Observability and Events

Flowcraft provides an event bus for observability, allowing you to monitor workflow execution in real-time. The runtime emits various events during execution, which can be used for logging, monitoring, or triggering external actions.

Available Events

The event bus uses structured events for observability.
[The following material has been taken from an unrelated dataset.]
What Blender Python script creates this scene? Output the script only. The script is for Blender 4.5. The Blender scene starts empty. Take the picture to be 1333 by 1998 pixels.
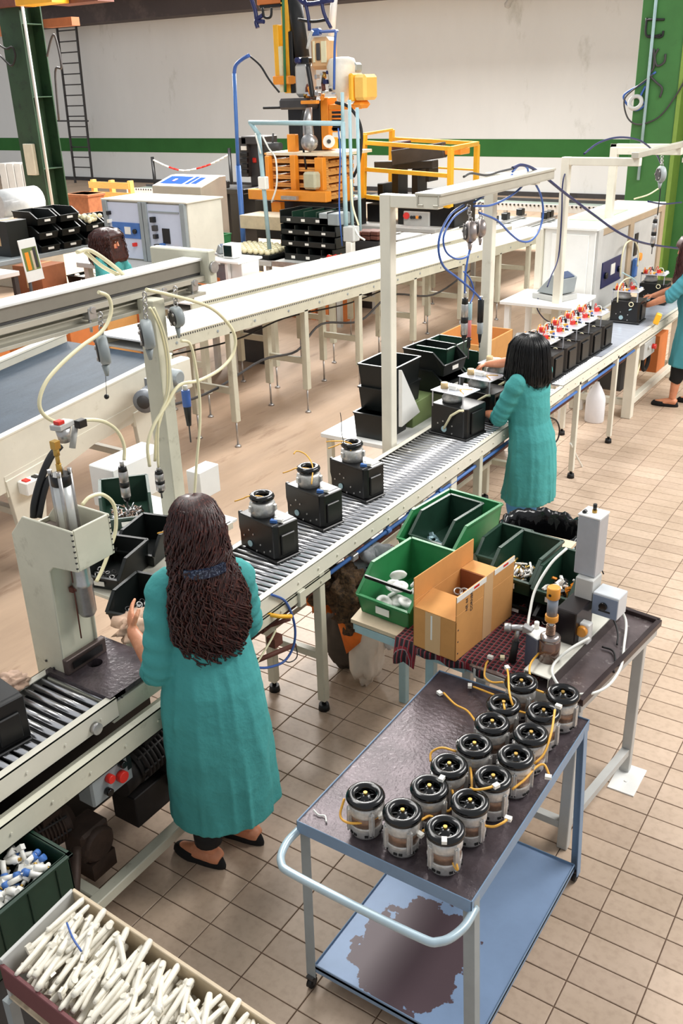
import bpy, bmesh, math, random
from mathutils import Vector, Matrix, Euler, noise
C = bpy.context.scene.collection
S = bpy.context.scene
PI = math.pi
rnd = random.Random(7)

# ---------------------------------------------------------------- camera
FPX, CX, CY, CAMZ = 1801.76, 666.5, 999.0, 2.92
def _cam_rot(p, r, y):
    f = Vector((0, math.cos(p), -math.sin(p))); rt = Vector((1, 0, 0)); up = rt.cross(f)
    a = math.cos(r)*rt + math.sin(r)*up; b = -math.sin(r)*rt + math.cos(r)*up
    Z = Matrix(((math.cos(y), -math.sin(y), 0), (math.sin(y), math.cos(y), 0), (0, 0, 1)))
    return Matrix((a, -b, f)) @ Z            # rows: image right, image down, forward
CR = _cam_rot(0.43121606, -0.03159851, -0.59304192)
cam_data = bpy.data.cameras.new('camera'); cam = bpy.data.objects.new('camera', cam_data); C.objects.link(cam)
cam_data.sensor_fit = 'HORIZONTAL'; cam_data.sensor_width = 36.0; cam_data.lens = 36.0*FPX/1333.0
cam_data.clip_end = 200
cam.matrix_world = Matrix.Translation((0, 0, CAMZ)) @ Matrix((CR[0], -CR[1], -CR[2])).transposed().to_4x4()
S.camera = cam
def P(px, py, **k):
    """world point seen at a photo pixel, at the stated real world plane (x=, y= or z=)"""
    d = CR.transposed() @ Vector(((px-CX)/FPX, (py-CY)/FPX, 1.0))
    a, v = next(iter(k.items())); i = 'xyz'.index(a)
    o = Vector((0, 0, CAMZ))
    return o + d*((v-o[i])/d[i])

# ---------------------------------------------------------------- world, lights, exposure
S.view_settings.view_transform = 'Standard'; S.view_settings.look = 'None'
S.view_settings.gamma = 1.0; S.view_settings.exposure = 0.0; S.view_settings.use_curve_mapping = False
W = bpy.data.worlds.new('hall_light'); S.world = W; W.use_nodes = True
W.node_tree.nodes['Background'].inputs[0].default_value = (0.93, 0.96, 1.0, 1)
W.node_tree.nodes['Background'].inputs[1].default_value = 0.57
def area(name, loc, size, power, color=(1, .975, .935), rot=(0, 0, 0)):
    l = bpy.data.lights.new(name, 'AREA'); l.shape = 'RECTANGLE'; l.size, l.size_y = size; l.energy = power; l.color = color
    o = bpy.data.objects.new(name, l); C.objects.link(o); o.location = loc; o.rotation_euler = rot; o['kind'] = 'structure'
    return o
area('roof_lamp', (2.4, 8.5, 6.4), (2.2, 8.0), 900, rot=(0, 0.30, 0))
area('roof_lamp', (-4.6, 5.0, 6.6), (1.6, 8.0), 420)
area('roof_lamp', (-11.0, 17.0, 7.5), (5.0, 5.0), 3000, rot=(-.45, 0, 0))
area('roof_lamp', (-18.0, 15.0, 6.5), (4.0, 5.0), 1900, rot=(-.45, 0, 0))

# ---------------------------------------------------------------- materials
MATS = {}
def srgb(c):
    return tuple(((v/255)/12.92 if v/255 <= .04045 else ((v/255+.055)/1.055)**2.4) for v in c)
def mat(name, col, rough=.5, metal=0.0, var=.12, scale=6.0, col2=None, mix2=.5, bump=0.0, bscale=60, spec=.5, trans=0.0, coat=0.0, stretch=None, alpha=1.0):
    """principled with a soft noise in the colour; col2 = second tone in patches (wear, stain, painted shade, painted sheen)"""
    if name in MATS: return MATS[name]
    m = bpy.data.materials.new(name); m.use_nodes = True; nt = m.node_tree; N = nt.nodes; L = nt.links
    b = N['Principled BSDF']; c = srgb(col)
    g = N.new('ShaderNodeNewGeometry'); mp = N.new('ShaderNodeMapping'); L.new(g.outputs['Position'], mp.inputs[0])
    if stretch: mp.inputs['Scale'].default_value = stretch
    n = N.new('ShaderNodeTexNoise'); n.inputs['Scale'].default_value = scale; n.inputs['Detail'].default_value = 6; n.inputs['Roughness'].default_value = .65
    L.new(mp.outputs[0], n.inputs['Vector'])
    r = N.new('ShaderNodeValToRGB'); L.new(n.outputs['Fac'], r.inputs[0])
    r.color_ramp.elements[0].position = .3; r.color_ramp.elements[1].position = .7
    lo = tuple(v*(1-var) for v in c); hi = tuple(min(1, v*(1+var*.7)) for v in c)
    r.color_ramp.elements[0].color = (*lo, 1); r.color_ramp.elements[1].color = (*hi, 1)
    out = r.outputs[0]
    if col2:
        n2 = N.new('ShaderNodeTexNoise'); n2.inputs['Scale'].default_value = scale*2.3; n2.inputs['Detail'].default_value = 8; n2.inputs['Roughness'].default_value = .7
        L.new(mp.outputs[0], n2.inputs['Vector'])
        r2 = N.new('ShaderNodeValToRGB'); L.new(n2.outputs['Fac'], r2.inputs[0])
        r2.color_ramp.elements[0].position = 1-mix2-.08; r2.color_ramp.elements[1].position = 1-mix2+.1
        mx = N.new('ShaderNodeMixRGB'); L.new(r2.outputs[0], mx.inputs[0]); L.new(out, mx.inputs[1]); mx.inputs[2].default_value = (*srgb(col2), 1)
        out = mx.outputs[0]
    L.new(out, b.inputs['Base Color'])
    b.inputs['Roughness'].default_value = rough; b.inputs['Metallic'].default_value = metal
    b.inputs['Specular IOR Level'].default_value = spec
    b.inputs['Transmission Weight'].default_value = trans; b.inputs['Coat Weight'].default_value = coat
    b.inputs['Alpha'].default_value = alpha
    if bump:
        n3 = N.new('ShaderNodeTexNoise'); n3.inputs['Scale'].default_value = bscale; n3.inputs['Detail'].default_value = 3
        L.new(mp.outputs[0], n3.inputs['Vector'])
        bp = N.new('ShaderNodeBump'); bp.inputs['Strength'].default_value = bump; bp.inputs['Distance'].default_value = .01
        L.new(n3.outputs['Fac'], bp.inputs['Height']); L.new(bp.outputs[0], b.inputs['Normal'])
    MATS[name] = m
    return m
M_white = mat('white_paint', (226, 222, 206), .45, var=.08, scale=3, col2=(188, 180, 158), mix2=.30)
M_cream = mat('cream_paint', (205, 203, 184), .45, var=.1, scale=4, col2=(160, 156, 136), mix2=.33)
M_bright = mat('bright_white', (238, 238, 234), .4, var=.04)
M_belt = mat('white_belt', (246, 246, 244), .45, var=.03, scale=2)
M_greyp = mat('grey_paint', (150, 158, 160), .45, var=.1)
M_lgrey = mat('light_grey', (190, 190, 186), .5, var=.08)
M_dgrey = mat('dark_grey', (62, 60, 60), .55, var=.2)
M_black = mat('black_metal', (14, 14, 15), .38, var=.3, spec=.5)
M_blackg = mat('black_gloss', (8, 8, 9), .2, var=.2, coat=.15)
M_rubber = mat('black_rubber', (18, 18, 19), .6, var=.2)
M_chrome = mat('chrome', (220, 220, 222), .24, .95, var=.04, scale=10)
M_steel = mat('steel', (186, 184, 182), .34, .8, var=.2, scale=20)
M_zinc = mat('cast_aluminium', (206, 204, 200), .40, .55, var=.25, scale=40, bump=.25)
M_copper = mat('stator_laminations', (150, 122, 104), .4, .7, var=.3, scale=60)
M_brass = mat('brass', (196, 158, 84), .35, .9, var=.15)
M_green = mat('column_green', (58, 114, 54), .6, var=.15, scale=2, col2=(52, 100, 48), mix2=.35)
M_greend = mat('dark_green_paint', (34, 64, 40), .6, var=.2, scale=2, col2=(18, 34, 24), mix2=.4)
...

See the FlowcraftEvent type definition and detailed descriptions of all available events.

Event Descriptions

• workflow:start: Emitted when a workflow execution begins.
• workflow:finish: Emitted when a workflow completes, fails, or is cancelled.
• workflow:stall: Emitted when a workflow cannot proceed (e.g., due to unresolved dependencies).
• workflow:pause: Emitted when a workflow is paused (e.g., due to cancellation or stalling).
• workflow:resume: Emitted when a workflow resumes execution.
• node:start: Emitted when a node begins execution, including the resolved input.
• node:finish: Emitted when a node completes successfully.
• node:error: Emitted when a node fails.
• node:fallback: Emitted when a fallback node is executed.
• node:retry: Emitted when a node execution is retried.
• node:skipped: Emitted when a conditional edge is not taken.
• edge:evaluate: Emitted when an edge condition is evaluated, showing the condition and result.
• context:change: Emitted when data is written to the workflow context.

Using the Event Bus

You can provide a custom event bus when creating the runtime:

import type { IEventBus } from 'flowcraft'

const eventBus: IEventBus = {
  async emit(event) {
    console.log(`Event: ${event.type}`, event.payload)
    // Send to monitoring service, etc.
  }
}

const runtime = new FlowRuntime({
  registry: myNodeRegistry,
  eventBus,
})

For the complete FlowcraftEvent type definition, see the Runtime API documentation.

This allows you to integrate with tools like OpenTelemetry, DataDog, or custom logging systems for comprehensive observability.